REALITY: The Global Knowledge Index of knowledge-based economies ranks Britain only seventh in Europe. Brexit meant leaving the Horizon Europe research programme, meaning less funding for UK research and lower rankings for UK universities. Meanwhile, manufacturing output remains stuck below pre-2016 levels.
HANNAN: “The last thing most EU leaders wanted, once the shock had worn off, was a protracted argument with the United Kingdom… Terms were agreed easily enough. Britain… kept its tariff-free arrangements in place.”
REALITY: Painful negotiations took more than three years before Boris Johnson emerged with a useless deal that gave the EU almost all it wanted. British businesses trading with Europe were wrapped up in red tape. Many small- and medium-sized exporters and importers stopped altogether.
HANNAN: “Opting out of the EU’s data protection rules has turned Hoxton into the software capital of the world… Bans on vitamin supplements and herbal remedies had closed down many health shops. London’s art market had been brutalised by EU rules on VAT and retrospective taxation. All these sectors have revived.”
REALITY: Hoxton may lead the world in the number of residents per capita who dress like they are in a Wes Anderson film, but it is not the planet’s software capital by a long way. Vape shops and “weird Turkish barbers” (copyright Robert Jenrick) are still more common on the high street than health and art stores.
HANNAN: “Financial services are booming… After Britain left, the EU’s regulations became even more heavy-handed, driving more exiles from Paris, Frankfurt and Milan.”
REALITY: Since Brexit, over 7,000 financial jobs and £1.3 trillion in assets have moved to the EU.
HANNAN: “Our fuel bills have tumbled, boosting productivity, increasing household incomes and stimulating the entire economy.”
REALITY: UK fuel bills are higher than in most of Europe, partly because Britain is no longer part of the EU’s Internal Energy Market, which helped with cross-border trading and price stability.
HANNAN: “Our universities are flourishing, taking the world’s brightest students and, where appropriate, charging accordingly… The number of student visas granted each year is decided by MPs who, now that they no longer need to worry about unlimited EU migration, can afford to take a long-term view. A points-based immigration system invites the world’s top talent.”

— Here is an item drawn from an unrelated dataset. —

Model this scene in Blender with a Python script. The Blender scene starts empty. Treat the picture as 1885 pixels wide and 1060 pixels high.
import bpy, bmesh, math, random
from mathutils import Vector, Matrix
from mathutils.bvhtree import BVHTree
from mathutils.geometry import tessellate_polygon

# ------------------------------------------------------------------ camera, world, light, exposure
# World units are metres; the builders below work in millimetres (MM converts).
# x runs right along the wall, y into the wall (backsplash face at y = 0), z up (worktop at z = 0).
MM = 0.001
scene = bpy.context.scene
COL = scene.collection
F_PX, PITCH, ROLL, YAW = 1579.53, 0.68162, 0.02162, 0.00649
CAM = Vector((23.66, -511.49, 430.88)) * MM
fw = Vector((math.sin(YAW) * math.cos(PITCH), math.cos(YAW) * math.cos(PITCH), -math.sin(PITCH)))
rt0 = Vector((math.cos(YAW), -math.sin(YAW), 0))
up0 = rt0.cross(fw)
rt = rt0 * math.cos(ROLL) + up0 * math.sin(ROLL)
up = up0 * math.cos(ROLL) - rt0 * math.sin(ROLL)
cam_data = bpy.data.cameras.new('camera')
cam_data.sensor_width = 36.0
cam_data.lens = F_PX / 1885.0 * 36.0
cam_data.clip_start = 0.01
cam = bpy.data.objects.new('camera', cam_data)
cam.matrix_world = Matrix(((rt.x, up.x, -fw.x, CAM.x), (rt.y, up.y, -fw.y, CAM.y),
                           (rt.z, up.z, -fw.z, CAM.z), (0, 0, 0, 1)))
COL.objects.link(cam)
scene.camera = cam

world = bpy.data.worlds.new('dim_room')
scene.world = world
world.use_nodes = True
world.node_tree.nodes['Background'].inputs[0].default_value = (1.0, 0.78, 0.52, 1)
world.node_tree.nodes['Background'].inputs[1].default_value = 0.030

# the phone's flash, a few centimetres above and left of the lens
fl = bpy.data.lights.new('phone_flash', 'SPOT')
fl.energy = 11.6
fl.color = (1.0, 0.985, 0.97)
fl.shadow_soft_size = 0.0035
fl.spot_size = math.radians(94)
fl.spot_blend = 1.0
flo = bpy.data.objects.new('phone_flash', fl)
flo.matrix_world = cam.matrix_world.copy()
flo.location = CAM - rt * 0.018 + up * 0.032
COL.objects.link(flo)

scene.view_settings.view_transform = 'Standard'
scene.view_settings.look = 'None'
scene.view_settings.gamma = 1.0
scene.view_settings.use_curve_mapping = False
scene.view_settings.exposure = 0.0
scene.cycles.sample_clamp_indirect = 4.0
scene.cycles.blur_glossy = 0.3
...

REALITY: Declining numbers of EU students post-Brexit, coupled with tighter rules on student visas, have left our universities in crisis. Post-Brexit immigration rules have not worked; not only did net migration hit record highs in 2023 and 2024 but there are labour shortages in key sectors from agriculture to healthcare.
HANNAN: “Several other European countries have opted to copy Britain’s deal with the EU… some followed us out of the EU (Denmark, Ireland, the Netherlands). The United Kingdom now leads a 22-state bloc that forms a free trade area with the EU.”
REALITY: Denmark, Ireland and the Netherlands are still in the EU and no other nation has been stupid enough to copy our dreadful deal. There is no 22-state bloc that Britain leads.
HANNAN: “The EU… now have a common police force and army, a pan-European income tax and a harmonised system of social security. These developments have prompted referendums in three other EU states on whether to copy Britain.”
REALITY: No it doesn’t. No it hasn’t.
HANNAN: “Perhaps the greatest benefit, though, is not easy to quantify. Britain has recovered its self-belief… We knew that our song had not yet been sung.”
REALITY: And the song turned out to be “We’re on a road to nowhere”. Still, not everyone in Britain has lost out because of Brexit. In February 2021, partly as a reward for churning out ludicrous guff like this, the 49-year-old Daniel Hannan was given a peerage. On current rules, that means he is able to claim £375 per day, plus travel expenses and subsidised restaurant facilities, every time he turns up to the House of Lords until he is 80.